### Your instructions
Below is some material; transcribe all of it exactly.

### 3D scene scripts

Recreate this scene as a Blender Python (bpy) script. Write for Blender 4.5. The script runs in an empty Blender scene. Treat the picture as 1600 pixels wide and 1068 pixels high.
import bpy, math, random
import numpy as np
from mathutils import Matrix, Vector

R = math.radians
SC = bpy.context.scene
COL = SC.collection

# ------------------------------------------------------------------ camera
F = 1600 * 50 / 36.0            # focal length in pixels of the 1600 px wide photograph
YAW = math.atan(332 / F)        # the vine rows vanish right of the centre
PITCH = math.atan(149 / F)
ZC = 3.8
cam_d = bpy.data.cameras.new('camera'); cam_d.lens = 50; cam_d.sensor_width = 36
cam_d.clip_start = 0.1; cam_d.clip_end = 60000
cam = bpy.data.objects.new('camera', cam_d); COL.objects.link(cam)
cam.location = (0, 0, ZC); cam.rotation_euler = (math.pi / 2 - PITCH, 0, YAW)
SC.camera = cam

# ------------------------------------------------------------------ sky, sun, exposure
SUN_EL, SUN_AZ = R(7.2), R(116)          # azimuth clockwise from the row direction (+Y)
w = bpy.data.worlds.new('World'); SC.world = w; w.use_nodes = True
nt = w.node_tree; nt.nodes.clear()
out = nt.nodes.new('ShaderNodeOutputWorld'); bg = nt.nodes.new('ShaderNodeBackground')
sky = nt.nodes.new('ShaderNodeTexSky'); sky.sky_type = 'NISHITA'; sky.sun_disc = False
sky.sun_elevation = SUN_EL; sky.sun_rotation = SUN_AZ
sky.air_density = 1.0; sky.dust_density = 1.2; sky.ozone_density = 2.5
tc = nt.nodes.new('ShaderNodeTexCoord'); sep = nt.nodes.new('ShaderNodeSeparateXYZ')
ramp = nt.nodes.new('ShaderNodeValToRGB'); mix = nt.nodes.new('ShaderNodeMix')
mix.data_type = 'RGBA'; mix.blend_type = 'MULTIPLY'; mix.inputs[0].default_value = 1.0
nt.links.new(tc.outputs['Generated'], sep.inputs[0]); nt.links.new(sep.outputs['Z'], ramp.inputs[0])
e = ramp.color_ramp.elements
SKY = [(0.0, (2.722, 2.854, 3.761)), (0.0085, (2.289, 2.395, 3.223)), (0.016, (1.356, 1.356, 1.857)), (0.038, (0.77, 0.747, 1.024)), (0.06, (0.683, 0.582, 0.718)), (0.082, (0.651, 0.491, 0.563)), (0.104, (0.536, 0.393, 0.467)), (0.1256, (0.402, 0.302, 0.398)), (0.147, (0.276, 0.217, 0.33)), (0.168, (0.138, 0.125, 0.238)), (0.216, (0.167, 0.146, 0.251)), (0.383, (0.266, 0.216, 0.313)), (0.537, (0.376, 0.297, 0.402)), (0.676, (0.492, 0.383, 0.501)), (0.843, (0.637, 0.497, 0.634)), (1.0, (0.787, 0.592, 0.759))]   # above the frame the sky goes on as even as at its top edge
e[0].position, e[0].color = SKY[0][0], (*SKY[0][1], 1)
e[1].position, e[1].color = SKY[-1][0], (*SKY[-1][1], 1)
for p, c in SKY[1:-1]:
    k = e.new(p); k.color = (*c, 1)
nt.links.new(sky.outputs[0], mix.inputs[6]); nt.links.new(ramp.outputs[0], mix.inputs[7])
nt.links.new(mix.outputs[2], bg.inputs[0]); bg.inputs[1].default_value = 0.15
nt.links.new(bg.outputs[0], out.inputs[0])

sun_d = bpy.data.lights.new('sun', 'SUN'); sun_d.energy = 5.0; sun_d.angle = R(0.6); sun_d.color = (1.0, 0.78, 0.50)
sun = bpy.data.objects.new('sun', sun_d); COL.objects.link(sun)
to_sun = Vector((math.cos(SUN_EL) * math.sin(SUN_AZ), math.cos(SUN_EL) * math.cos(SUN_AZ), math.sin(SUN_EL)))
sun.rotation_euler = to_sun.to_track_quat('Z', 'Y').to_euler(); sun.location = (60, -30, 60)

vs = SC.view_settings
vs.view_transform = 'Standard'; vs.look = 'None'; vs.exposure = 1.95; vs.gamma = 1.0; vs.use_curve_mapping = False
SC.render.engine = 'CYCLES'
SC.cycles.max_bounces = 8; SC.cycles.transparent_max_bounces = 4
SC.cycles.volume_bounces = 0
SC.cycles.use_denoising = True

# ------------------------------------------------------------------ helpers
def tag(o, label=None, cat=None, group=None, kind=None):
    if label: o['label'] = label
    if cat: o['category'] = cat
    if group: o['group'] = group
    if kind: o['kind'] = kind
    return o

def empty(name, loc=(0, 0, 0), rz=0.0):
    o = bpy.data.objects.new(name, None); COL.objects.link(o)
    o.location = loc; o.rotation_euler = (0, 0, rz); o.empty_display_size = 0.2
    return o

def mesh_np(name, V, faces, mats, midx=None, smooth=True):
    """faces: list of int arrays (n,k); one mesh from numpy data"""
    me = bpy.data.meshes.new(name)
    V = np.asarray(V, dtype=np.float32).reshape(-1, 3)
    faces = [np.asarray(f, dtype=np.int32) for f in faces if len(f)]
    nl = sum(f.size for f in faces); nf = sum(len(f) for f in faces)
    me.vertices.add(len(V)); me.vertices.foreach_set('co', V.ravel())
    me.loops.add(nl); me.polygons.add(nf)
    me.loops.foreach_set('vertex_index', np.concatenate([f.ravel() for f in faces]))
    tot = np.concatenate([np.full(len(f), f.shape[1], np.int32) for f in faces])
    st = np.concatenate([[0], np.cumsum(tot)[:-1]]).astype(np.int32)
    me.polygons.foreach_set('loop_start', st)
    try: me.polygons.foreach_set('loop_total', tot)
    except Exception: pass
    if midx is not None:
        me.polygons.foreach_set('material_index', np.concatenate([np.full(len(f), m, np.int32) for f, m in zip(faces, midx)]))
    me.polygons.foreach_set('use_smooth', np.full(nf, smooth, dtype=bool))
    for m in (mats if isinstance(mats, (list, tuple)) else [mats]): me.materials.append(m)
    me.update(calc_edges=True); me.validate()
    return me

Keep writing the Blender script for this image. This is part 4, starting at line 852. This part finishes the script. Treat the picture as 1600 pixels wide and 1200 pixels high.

### Exercise answer
Recreate this scene as a Blender Python (bpy) script. Write for Blender 4.5. The script runs in an empty Blender scene. Treat the picture as 1600 pixels wide and 1068 pixels high.
import bpy, math, random
import numpy as np
from mathutils import Matrix, Vector

R = math.radians
SC = bpy.context.scene
COL = SC.collection

# ------------------------------------------------------------------ camera
F = 1600 * 50 / 36.0            # focal length in pixels of the 1600 px wide photograph
YAW = math.atan(332 / F)        # the vine rows vanish right of the centre
PITCH = math.atan(149 / F)
ZC = 3.8
cam_d = bpy.data.cameras.new('camera'); cam_d.lens = 50; cam_d.sensor_width = 36
cam_d.clip_start = 0.1; cam_d.clip_end = 60000
cam = bpy.data.objects.new('camera', cam_d); COL.objects.link(cam)
cam.location = (0, 0, ZC); cam.rotation_euler = (math.pi / 2 - PITCH, 0, YAW)
SC.camera = cam

# ------------------------------------------------------------------ sky, sun, exposure
SUN_EL, SUN_AZ = R(7.2), R(116)          # azimuth clockwise from the row direction (+Y)
w = bpy.data.worlds.new('World'); SC.world = w; w.use_nodes = True
nt = w.node_tree; nt.nodes.clear()
out = nt.nodes.new('ShaderNodeOutputWorld'); bg = nt.nodes.new('ShaderNodeBackground')
sky = nt.nodes.new('ShaderNodeTexSky'); sky.sky_type = 'NISHITA'; sky.sun_disc = False
sky.sun_elevation = SUN_EL; sky.sun_rotation = SUN_AZ
sky.air_density = 1.0; sky.dust_density = 1.2; sky.ozone_density = 2.5
tc = nt.nodes.new('ShaderNodeTexCoord'); sep = nt.nodes.new('ShaderNodeSeparateXYZ')
ramp = nt.nodes.new('ShaderNodeValToRGB'); mix = nt.nodes.new('ShaderNodeMix')
mix.data_type = 'RGBA'; mix.blend_type = 'MULTIPLY'; mix.inputs[0].default_value = 1.0
nt.links.new(tc.outputs['Generated'], sep.inputs[0]); nt.links.new(sep.outputs['Z'], ramp.inputs[0])
e = ramp.color_ramp.elements
SKY = [(0.0, (2.722, 2.854, 3.761)), (0.0085, (2.289, 2.395, 3.223)), (0.016, (1.356, 1.356, 1.857)), (0.038, (0.77, 0.747, 1.024)), (0.06, (0.683, 0.582, 0.718)), (0.082, (0.651, 0.491, 0.563)), (0.104, (0.536, 0.393, 0.467)), (0.1256, (0.402, 0.302, 0.398)), (0.147, (0.276, 0.217, 0.33)), (0.168, (0.138, 0.125, 0.238)), (0.216, (0.167, 0.146, 0.251)), (0.383, (0.266, 0.216, 0.313)), (0.537, (0.376, 0.297, 0.402)), (0.676, (0.492, 0.383, 0.501)), (0.843, (0.637, 0.497, 0.634)), (1.0, (0.787, 0.592, 0.759))]   # above the frame the sky goes on as even as at its top edge
e[0].position, e[0].color = SKY[0][0], (*SKY[0][1], 1)
e[1].position, e[1].color = SKY[-1][0], (*SKY[-1][1], 1)
for p, c in SKY[1:-1]:
    k = e.new(p); k.color = (*c, 1)
nt.links.new(sky.outputs[0], mix.inputs[6]); nt.links.new(ramp.outputs[0], mix.inputs[7])
nt.links.new(mix.outputs[2], bg.inputs[0]); bg.inputs[1].default_value = 0.15
nt.links.new(bg.outputs[0], out.inputs[0])

sun_d = bpy.data.lights.new('sun', 'SUN'); sun_d.energy = 5.0; sun_d.angle = R(0.6); sun_d.color = (1.0, 0.78, 0.50)
sun = bpy.data.objects.new('sun', sun_d); COL.objects.link(sun)
to_sun = Vector((math.cos(SUN_EL) * math.sin(SUN_AZ), math.cos(SUN_EL) * math.cos(SUN_AZ), math.sin(SUN_EL)))
sun.rotation_euler = to_sun.to_track_quat('Z', 'Y').to_euler(); sun.location = (60, -30, 60)

vs = SC.view_settings
vs.view_transform = 'Standard'; vs.look = 'None'; vs.exposure = 1.95; vs.gamma = 1.0; vs.use_curve_mapping = False
SC.render.engine = 'CYCLES'
SC.cycles.max_bounces = 8; SC.cycles.transparent_max_bounces = 4
SC.cycles.volume_bounces = 0
SC.cycles.use_denoising = True

# ------------------------------------------------------------------ helpers
def tag(o, label=None, cat=None, group=None, kind=None):
    if label: o['label'] = label
    if cat: o['category'] = cat
    if group: o['group'] = group
    if kind: o['kind'] = kind
    return o

def empty(name, loc=(0, 0, 0), rz=0.0):
    o = bpy.data.objects.new(name, None); COL.objects.link(o)
    o.location = loc; o.rotation_euler = (0, 0, rz); o.empty_display_size = 0.2
    return o

def mesh_np(name, V, faces, mats, midx=None, smooth=True):
    """faces: list of int arrays (n,k); one mesh from numpy data"""
    me = bpy.data.meshes.new(name)
    V = np.asarray(V, dtype=np.float32).reshape(-1, 3)
    faces = [np.asarray(f, dtype=np.int32) for f in faces if len(f)]
    nl = sum(f.size for f in faces); nf = sum(len(f) for f in faces)
    me.vertices.add(len(V)); me.vertices.foreach_set('co', V.ravel())
    me.loops.add(nl); me.polygons.add(nf)
    me.loops.foreach_set('vertex_index', np.concatenate([f.ravel() for f in faces]))
    tot = np.concatenate([np.full(len(f), f.shape[1], np.int32) for f in faces])
    st = np.concatenate([[0], np.cumsum(tot)[:-1]]).astype(np.int32)
    me.polygons.foreach_set('loop_start', st)
    try: me.polygons.foreach_set('loop_total', tot)
    except Exception: pass
    if midx is not None:
        me.polygons.foreach_set('material_index', np.concatenate([np.full(len(f), m, np.int32) for f, m in zip(faces, midx)]))
    me.polygons.foreach_set('use_smooth', np.full(nf, smooth, dtype=bool))
    for m in (mats if isinstance(mats, (list, tuple)) else [mats]): me.materials.append(m)
    me.update(calc_edges=True); me.validate()
    return me

Keep writing the Blender script for this image. This is part 4, starting at line 852. This part finishes the script. Treat the picture as 1600 pixels wide and 1200 pixels high.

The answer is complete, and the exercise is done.